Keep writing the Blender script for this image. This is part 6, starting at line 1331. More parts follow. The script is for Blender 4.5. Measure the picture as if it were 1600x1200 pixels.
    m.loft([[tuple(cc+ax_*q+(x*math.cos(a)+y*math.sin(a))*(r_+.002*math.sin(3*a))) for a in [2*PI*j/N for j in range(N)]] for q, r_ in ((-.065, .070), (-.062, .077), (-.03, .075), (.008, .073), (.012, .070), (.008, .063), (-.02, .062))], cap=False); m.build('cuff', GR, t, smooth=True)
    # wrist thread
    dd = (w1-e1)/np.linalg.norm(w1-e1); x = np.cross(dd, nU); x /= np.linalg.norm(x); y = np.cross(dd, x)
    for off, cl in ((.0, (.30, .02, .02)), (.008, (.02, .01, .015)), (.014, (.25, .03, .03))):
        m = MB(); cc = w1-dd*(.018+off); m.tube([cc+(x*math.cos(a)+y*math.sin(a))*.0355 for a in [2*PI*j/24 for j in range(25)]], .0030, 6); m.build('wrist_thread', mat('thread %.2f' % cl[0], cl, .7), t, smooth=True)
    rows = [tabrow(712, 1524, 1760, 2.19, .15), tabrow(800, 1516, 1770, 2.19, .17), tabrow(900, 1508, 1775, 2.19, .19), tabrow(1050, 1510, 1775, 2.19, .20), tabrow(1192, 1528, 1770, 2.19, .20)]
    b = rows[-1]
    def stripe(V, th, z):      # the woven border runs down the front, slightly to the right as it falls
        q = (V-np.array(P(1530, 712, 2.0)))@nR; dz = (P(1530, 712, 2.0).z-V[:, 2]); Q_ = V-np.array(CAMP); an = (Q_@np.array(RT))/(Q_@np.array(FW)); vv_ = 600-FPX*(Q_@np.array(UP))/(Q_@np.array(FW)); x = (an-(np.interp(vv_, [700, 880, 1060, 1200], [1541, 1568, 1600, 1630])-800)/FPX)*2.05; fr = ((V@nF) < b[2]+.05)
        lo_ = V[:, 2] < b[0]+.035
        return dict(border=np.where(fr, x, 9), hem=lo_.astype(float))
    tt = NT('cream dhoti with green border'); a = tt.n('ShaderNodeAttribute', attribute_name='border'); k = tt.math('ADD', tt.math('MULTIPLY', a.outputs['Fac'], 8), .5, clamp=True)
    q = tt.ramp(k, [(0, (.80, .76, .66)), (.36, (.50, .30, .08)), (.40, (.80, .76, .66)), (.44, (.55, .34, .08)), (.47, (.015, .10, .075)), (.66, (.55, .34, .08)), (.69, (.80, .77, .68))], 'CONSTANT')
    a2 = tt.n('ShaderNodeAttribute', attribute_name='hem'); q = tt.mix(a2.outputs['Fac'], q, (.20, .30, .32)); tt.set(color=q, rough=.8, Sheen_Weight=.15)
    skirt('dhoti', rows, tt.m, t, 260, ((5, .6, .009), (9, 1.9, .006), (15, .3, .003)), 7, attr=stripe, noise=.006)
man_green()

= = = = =

▶ [What you are asked to do]
Reproduce the data in its entirety, matching each character.

▶ [Finished answer]
Keep writing the Blender script for this image. This is part 6, starting at line 1331. More parts follow. The script is for Blender 4.5. Measure the picture as if it were 1600x1200 pixels.
    m.loft([[tuple(cc+ax_*q+(x*math.cos(a)+y*math.sin(a))*(r_+.002*math.sin(3*a))) for a in [2*PI*j/N for j in range(N)]] for q, r_ in ((-.065, .070), (-.062, .077), (-.03, .075), (.008, .073), (.012, .070), (.008, .063), (-.02, .062))], cap=False); m.build('cuff', GR, t, smooth=True)
    # wrist thread
    dd = (w1-e1)/np.linalg.norm(w1-e1); x = np.cross(dd, nU); x /= np.linalg.norm(x); y = np.cross(dd, x)
    for off, cl in ((.0, (.30, .02, .02)), (.008, (.02, .01, .015)), (.014, (.25, .03, .03))):
        m = MB(); cc = w1-dd*(.018+off); m.tube([cc+(x*math.cos(a)+y*math.sin(a))*.0355 for a in [2*PI*j/24 for j in range(25)]], .0030, 6); m.build('wrist_thread', mat('thread %.2f' % cl[0], cl, .7), t, smooth=True)
    rows = [tabrow(712, 1524, 1760, 2.19, .15), tabrow(800, 1516, 1770, 2.19, .17), tabrow(900, 1508, 1775, 2.19, .19), tabrow(1050, 1510, 1775, 2.19, .20), tabrow(1192, 1528, 1770, 2.19, .20)]
    b = rows[-1]
    def stripe(V, th, z):      # the woven border runs down the front, slightly to the right as it falls
        q = (V-np.array(P(1530, 712, 2.0)))@nR; dz = (P(1530, 712, 2.0).z-V[:, 2]); Q_ = V-np.array(CAMP); an = (Q_@np.array(RT))/(Q_@np.array(FW)); vv_ = 600-FPX*(Q_@np.array(UP))/(Q_@np.array(FW)); x = (an-(np.interp(vv_, [700, 880, 1060, 1200], [1541, 1568, 1600, 1630])-800)/FPX)*2.05; fr = ((V@nF) < b[2]+.05)
        lo_ = V[:, 2] < b[0]+.035
        return dict(border=np.where(fr, x, 9), hem=lo_.astype(float))
    tt = NT('cream dhoti with green border'); a = tt.n('ShaderNodeAttribute', attribute_name='border'); k = tt.math('ADD', tt.math('MULTIPLY', a.outputs['Fac'], 8), .5, clamp=True)
    q = tt.ramp(k, [(0, (.80, .76, .66)), (.36, (.50, .30, .08)), (.40, (.80, .76, .66)), (.44, (.55, .34, .08)), (.47, (.015, .10, .075)), (.66, (.55, .34, .08)), (.69, (.80, .77, .68))], 'CONSTANT')
    a2 = tt.n('ShaderNodeAttribute', attribute_name='hem'); q = tt.mix(a2.outputs['Fac'], q, (.20, .30, .32)); tt.set(color=q, rough=.8, Sheen_Weight=.15)
    skirt('dhoti', rows, tt.m, t, 260, ((5, .6, .009), (9, 1.9, .006), (15, .3, .003)), 7, attr=stripe, noise=.006)
man_green()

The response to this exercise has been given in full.